А "Кубок", который теперь входит в школьную программу по литературе? Особую жуть строфе о подводных чудовищах придавала иллюстрация Александра Кошкина!
Я видел, как в чёрной пучине кипят,
В громадный свиваяся клуб,
И млат водяной, и уродливый скат,
И ужас морей однозуб;
И смертью грозил мне, зубами сверкая,
Мокой ненасытный, гиена морская.
Про морскую гиену было непонятно, но очень интересно...
Вообще тема Божьего суда была характерной для баллад эпохи романтизма - но об этом я узнаю позже, а пока "Суд божий над епископом" (в этот раз - пересказ произведения Роберта Саути) ясно и бескомпромиссно показывал, что происходит с беззаконными людьми, облеченными властью - пусть даже они служители церкви.
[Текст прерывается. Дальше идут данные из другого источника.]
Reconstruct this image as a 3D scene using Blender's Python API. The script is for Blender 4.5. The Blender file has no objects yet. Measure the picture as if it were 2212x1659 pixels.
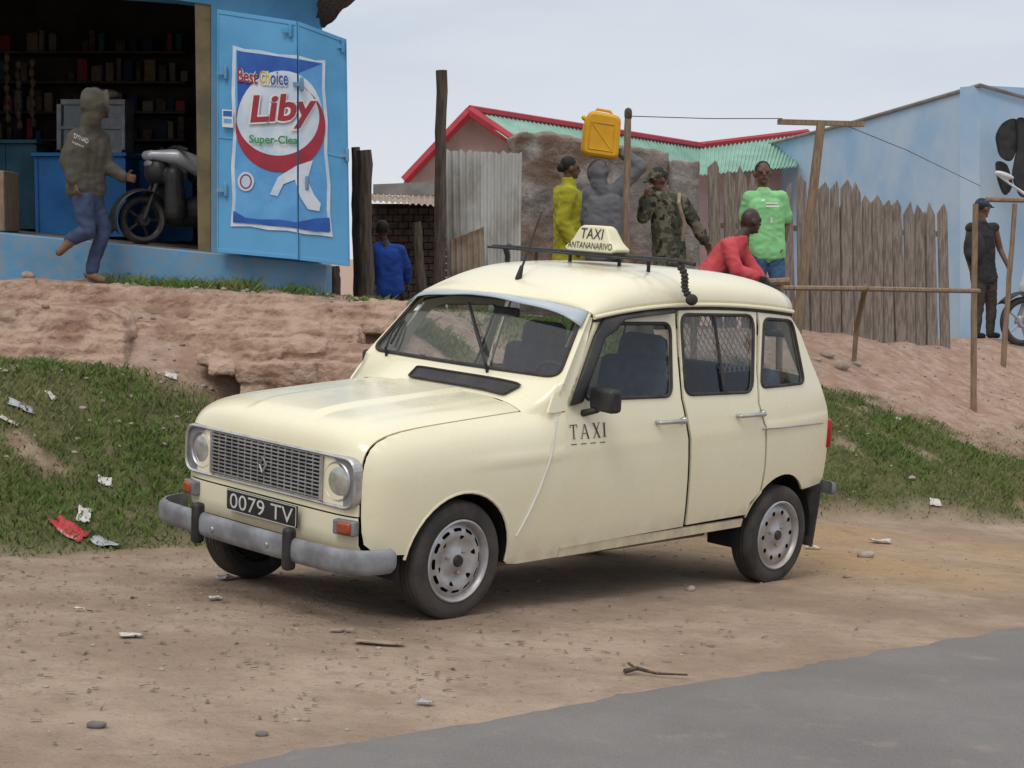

Неотвратимость наказания, высшая справедливость, возмездие - и не может быть прощения предавшему доверившихся...
Так, строфа за строфой, я полюбила баллады, полюбила европейский романтизм - не только за причудливую сказку, не только за страшные мистические сюжеты,которые приятно щекотали нервы, но и за героев, за их чувства, за верность идее, идеалу, любви, за противостояние обстоятельствам, за силу бросать вызов Земле и Небу.
Так Василий Андреевич Жуковский попал в число поэтов, которых я с удовольствием читала в школьные годы - уже не в детских книжках с картинками, а во взрослых сборниках. Так, не подозревая сама, я сделала шаг к Шиллеру, Гёте, Вальтеру Скотту и прочим поэтам сентиментализма и романтизма...
Засим, судари и сударыни, позвольте откланяться. Будьте здоровы и веселы.
Остаюсь преданная вам всей душой Умная Эльза.